In a large bowl, mix the warm water with the yeast and let sit for 5 minutes, or until bubbly. Add the flour, whole wheat flour, salt, rosemary, and potato/oil mixture and mix together. Add more water or flour as needed to form a soft dough. Turn the dough out onto a floured surface and knead for 8-10 minutes, or until smooth and elastic. Clean out the mixing bowl and lightly spray with cooking spray. Place dough in the bowl and cover with a dishtowel. Let rise 1 hour, or until doubled in size.

Turn risen dough out onto a floured surface and knead a few times. Flatten the dough with your hands and fold up like business letter. (You could also separate the dough into two smaller loaves at this point.)Turn it seam side down, form into a plump oval shape, and place on a lined baking sheet. Sprinkle the top with flour, cover with a towel and let rise for 30 minutes, or until doubled in size.

Preheat the oven to 400. Using a sharp knife make 3-4 diagonal slits in the bread to make a criss-cross pattern. Bake for 30-35 minutes or until golden brown and the loaf sounds hollow when you tap on it. Transfer to a wire rack to cool. Let cool completely before slicing.

100% Whole Wheat Nut & Seed Bread

Quick Post: This is probably the healthiest bread I have ever made and it tastes  great. I am so glad too, because my last attempt at 100% whole wheat bread wasn’t that good. It baked up dense and the flavor was more bitter, and for those reasons, I decided not to blog about it. This one is so good and next time I will have to double the recipe. White whole wheat is what I always have on hand, and I find that the flavor is milder and less bitter than red wheat flour. You don’t need the KAF bread improver and vital wheat gluten worked as a good substitution. I chose to sweeten mine with honey and my oil of choice was coconut. I love using coconut oil whenever possible in anything that is baked at 350 degrees or less. Thanks for reading, enjoy!
100% Whole Wheat Nut & Seed Bread – adapted from King Arthur Flour
  • 1 1/3 cups (10 5/8 ounces) lukewarm water
  • 3 tablespoons (1 1/4 ounces) coconut oil
  • 5 tablespoons (3 3/4 ounces) honey, molasses or maple syrup
  • 4 cups (16 ounces) King Arthur Premium Whole Wheat Flour or 100% White Whole Wheat flour
  • 1 tablespoon King Arthur Whole-Grain Bread Improver, optional (*I used vital wheat gluten)
  • 1/4 cup (1 1/4 ounces) sunflower seeds, chopped*
  • 1/4 cup (1 ounce) walnuts, chopped*
  • 1 1/2 teaspoons salt
  • 2 1/2 teaspoons instant yeast

*A quick whirl in the food processor does the job nicely.

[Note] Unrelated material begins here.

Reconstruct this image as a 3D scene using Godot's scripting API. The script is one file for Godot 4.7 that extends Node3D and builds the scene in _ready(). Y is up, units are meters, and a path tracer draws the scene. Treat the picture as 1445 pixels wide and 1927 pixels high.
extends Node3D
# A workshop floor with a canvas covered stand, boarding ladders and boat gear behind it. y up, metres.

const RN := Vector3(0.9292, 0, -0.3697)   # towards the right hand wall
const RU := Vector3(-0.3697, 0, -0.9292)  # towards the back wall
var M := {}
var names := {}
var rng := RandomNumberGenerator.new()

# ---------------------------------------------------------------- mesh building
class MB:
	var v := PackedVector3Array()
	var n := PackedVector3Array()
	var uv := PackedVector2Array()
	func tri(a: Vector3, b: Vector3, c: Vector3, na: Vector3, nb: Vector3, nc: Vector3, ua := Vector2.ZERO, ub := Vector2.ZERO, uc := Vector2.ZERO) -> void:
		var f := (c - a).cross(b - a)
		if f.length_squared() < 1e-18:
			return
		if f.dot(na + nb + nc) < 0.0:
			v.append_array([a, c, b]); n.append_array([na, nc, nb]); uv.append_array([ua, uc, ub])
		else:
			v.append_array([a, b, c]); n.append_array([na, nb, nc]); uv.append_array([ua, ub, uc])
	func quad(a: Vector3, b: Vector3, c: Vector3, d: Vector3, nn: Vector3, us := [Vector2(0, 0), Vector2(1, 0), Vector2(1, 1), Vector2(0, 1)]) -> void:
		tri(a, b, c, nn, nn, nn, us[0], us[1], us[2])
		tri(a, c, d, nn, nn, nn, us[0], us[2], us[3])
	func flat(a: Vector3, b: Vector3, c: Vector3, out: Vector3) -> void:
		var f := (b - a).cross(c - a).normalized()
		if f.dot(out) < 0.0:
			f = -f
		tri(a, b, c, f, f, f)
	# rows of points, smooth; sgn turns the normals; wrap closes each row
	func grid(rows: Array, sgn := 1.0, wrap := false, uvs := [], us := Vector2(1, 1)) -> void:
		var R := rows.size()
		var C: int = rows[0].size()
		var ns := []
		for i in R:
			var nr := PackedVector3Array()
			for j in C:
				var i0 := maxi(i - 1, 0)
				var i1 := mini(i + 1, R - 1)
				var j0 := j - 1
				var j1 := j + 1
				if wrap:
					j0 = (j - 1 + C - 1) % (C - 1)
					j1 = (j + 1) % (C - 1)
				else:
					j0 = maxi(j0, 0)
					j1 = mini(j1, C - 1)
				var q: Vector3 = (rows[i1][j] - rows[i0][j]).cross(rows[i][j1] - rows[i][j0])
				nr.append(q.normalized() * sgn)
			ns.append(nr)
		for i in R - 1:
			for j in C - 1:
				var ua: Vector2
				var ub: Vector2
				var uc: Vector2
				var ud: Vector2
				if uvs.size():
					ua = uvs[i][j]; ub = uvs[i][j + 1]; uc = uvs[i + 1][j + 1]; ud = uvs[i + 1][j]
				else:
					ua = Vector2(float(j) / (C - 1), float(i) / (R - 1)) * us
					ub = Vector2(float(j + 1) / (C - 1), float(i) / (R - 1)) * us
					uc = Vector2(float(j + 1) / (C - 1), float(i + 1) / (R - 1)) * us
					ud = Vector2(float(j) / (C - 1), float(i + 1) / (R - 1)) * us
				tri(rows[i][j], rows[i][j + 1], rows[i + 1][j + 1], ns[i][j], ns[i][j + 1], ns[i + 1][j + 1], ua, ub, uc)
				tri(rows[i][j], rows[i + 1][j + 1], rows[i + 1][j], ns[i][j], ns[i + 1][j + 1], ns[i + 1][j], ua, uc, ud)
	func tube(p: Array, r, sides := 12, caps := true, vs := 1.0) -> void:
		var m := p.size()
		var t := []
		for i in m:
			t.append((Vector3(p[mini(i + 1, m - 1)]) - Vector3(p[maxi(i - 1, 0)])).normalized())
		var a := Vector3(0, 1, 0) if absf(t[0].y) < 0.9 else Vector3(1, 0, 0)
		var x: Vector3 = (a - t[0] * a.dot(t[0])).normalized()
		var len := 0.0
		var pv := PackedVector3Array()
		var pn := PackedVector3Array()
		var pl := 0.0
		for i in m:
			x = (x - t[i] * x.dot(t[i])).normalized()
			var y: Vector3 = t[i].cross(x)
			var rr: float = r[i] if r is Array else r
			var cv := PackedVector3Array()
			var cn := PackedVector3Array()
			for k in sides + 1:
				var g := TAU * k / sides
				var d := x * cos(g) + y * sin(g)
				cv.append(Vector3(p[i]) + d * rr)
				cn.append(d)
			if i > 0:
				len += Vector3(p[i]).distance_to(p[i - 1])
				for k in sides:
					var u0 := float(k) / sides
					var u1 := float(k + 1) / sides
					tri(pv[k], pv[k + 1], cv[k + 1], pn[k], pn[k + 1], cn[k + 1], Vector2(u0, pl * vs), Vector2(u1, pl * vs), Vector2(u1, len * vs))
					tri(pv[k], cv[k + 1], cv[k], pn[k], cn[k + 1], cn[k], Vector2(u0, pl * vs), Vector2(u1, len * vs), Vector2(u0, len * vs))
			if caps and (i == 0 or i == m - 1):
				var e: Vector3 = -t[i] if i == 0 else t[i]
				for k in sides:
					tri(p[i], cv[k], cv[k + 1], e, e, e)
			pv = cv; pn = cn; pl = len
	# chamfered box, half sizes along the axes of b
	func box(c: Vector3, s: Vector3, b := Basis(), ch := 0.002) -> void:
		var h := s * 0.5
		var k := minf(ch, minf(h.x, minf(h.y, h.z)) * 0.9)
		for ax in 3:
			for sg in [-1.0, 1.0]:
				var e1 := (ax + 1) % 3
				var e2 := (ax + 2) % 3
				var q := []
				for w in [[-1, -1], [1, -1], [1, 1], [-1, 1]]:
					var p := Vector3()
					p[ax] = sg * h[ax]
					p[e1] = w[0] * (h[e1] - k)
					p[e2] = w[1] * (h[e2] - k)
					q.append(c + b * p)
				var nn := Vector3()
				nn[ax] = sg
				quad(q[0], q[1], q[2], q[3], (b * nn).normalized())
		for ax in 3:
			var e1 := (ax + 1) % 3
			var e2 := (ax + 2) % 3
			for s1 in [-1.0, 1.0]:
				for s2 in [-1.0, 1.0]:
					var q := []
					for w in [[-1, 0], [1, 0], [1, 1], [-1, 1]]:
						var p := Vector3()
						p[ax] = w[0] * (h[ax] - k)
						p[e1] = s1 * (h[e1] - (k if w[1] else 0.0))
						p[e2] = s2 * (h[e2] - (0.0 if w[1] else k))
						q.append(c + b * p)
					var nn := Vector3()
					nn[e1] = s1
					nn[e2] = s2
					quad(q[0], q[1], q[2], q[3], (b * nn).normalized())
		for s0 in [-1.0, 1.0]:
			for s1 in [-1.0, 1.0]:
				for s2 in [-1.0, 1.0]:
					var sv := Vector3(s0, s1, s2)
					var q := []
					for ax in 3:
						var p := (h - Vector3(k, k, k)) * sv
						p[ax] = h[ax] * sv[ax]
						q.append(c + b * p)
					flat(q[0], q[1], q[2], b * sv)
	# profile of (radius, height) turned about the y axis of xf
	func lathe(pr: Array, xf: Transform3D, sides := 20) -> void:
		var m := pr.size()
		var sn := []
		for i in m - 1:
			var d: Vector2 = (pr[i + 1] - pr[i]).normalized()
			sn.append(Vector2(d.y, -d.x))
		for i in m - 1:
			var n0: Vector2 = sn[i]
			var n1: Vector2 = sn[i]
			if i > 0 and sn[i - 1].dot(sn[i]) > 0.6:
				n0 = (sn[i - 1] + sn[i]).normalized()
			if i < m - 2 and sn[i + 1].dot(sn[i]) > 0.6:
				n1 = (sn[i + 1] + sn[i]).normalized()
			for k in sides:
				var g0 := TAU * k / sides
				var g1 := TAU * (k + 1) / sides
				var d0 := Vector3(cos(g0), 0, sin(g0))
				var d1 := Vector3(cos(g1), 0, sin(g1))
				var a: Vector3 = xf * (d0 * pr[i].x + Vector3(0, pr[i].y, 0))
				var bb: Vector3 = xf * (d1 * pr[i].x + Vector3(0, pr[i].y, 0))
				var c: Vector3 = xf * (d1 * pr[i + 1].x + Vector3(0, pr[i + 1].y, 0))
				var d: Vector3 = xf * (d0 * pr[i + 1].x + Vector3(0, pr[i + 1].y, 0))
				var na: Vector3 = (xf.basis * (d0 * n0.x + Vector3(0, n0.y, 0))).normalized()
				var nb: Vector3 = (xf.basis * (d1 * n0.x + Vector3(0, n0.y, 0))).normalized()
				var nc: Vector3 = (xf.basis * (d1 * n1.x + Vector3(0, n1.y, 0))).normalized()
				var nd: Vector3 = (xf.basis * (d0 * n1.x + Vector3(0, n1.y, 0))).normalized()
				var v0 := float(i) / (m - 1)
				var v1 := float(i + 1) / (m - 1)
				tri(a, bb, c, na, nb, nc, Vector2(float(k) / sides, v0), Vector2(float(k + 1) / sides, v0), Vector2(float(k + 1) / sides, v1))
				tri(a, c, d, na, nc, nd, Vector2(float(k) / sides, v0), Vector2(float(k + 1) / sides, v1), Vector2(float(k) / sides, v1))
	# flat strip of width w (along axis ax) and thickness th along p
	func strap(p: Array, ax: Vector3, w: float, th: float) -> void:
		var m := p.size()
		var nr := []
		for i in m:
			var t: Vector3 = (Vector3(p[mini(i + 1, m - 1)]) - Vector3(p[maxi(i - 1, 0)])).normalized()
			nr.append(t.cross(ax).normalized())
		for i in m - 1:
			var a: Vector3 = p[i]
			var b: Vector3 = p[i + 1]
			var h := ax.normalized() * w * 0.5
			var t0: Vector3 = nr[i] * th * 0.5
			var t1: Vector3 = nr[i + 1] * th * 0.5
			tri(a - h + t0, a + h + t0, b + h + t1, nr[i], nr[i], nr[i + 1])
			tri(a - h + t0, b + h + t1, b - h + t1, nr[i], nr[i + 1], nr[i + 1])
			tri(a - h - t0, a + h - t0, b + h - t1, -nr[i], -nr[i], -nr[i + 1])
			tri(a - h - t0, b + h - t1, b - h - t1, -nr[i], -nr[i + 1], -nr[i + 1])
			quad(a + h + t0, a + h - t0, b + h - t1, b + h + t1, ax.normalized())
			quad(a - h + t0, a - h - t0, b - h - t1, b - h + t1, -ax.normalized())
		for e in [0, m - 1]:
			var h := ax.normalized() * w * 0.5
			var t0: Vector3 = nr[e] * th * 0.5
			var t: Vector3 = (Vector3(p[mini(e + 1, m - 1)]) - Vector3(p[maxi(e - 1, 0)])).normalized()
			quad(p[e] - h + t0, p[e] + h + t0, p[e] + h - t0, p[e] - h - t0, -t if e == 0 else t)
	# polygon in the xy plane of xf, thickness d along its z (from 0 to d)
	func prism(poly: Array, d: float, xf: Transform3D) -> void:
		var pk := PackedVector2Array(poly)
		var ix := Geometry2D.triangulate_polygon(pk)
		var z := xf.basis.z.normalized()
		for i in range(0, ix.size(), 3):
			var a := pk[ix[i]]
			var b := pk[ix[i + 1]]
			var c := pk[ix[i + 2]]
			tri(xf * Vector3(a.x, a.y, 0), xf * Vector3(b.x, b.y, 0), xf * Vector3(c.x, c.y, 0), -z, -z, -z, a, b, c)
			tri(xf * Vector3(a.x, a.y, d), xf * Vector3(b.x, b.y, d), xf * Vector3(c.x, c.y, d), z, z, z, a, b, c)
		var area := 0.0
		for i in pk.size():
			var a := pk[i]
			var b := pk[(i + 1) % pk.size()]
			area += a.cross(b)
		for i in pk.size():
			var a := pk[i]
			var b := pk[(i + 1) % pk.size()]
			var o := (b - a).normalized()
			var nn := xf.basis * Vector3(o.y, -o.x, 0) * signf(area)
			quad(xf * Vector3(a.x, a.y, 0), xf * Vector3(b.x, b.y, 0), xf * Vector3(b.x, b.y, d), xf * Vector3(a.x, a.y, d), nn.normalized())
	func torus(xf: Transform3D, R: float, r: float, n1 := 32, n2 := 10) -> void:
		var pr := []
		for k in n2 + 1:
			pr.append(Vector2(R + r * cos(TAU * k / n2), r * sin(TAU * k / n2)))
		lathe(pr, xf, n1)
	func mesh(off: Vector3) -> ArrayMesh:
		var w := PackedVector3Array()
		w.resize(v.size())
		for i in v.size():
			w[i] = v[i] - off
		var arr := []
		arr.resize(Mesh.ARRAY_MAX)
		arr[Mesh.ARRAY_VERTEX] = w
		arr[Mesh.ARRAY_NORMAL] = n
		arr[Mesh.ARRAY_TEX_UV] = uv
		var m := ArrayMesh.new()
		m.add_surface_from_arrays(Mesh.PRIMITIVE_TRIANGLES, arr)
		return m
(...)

To prepare the dough: Combine all of the ingredients, and mix them till you have a shaggy dough. Let the dough rest, covered, for 20 minutes, then knead till fairly smooth. Allow the dough to rise, covered, for about 2 hours, or until it’s puffy and nearly doubled in bulk.

Gently deflate the dough, shape it into a log, and place it in a lightly greased 8 1/2″ x 4 1/2″ bread pan. Cover the pan with lightly greased plastic wrap (or a clear shower cap), and allow it to rise for about 2 hours, till it’s crowned about 1″ to 2″ over the rim of the pan.

Bake the bread in a preheated 350°F oven for 40 to 45 minutes, tenting it lightly with aluminum foil for the final 20 minutes of baking. Yield: 1 loaf.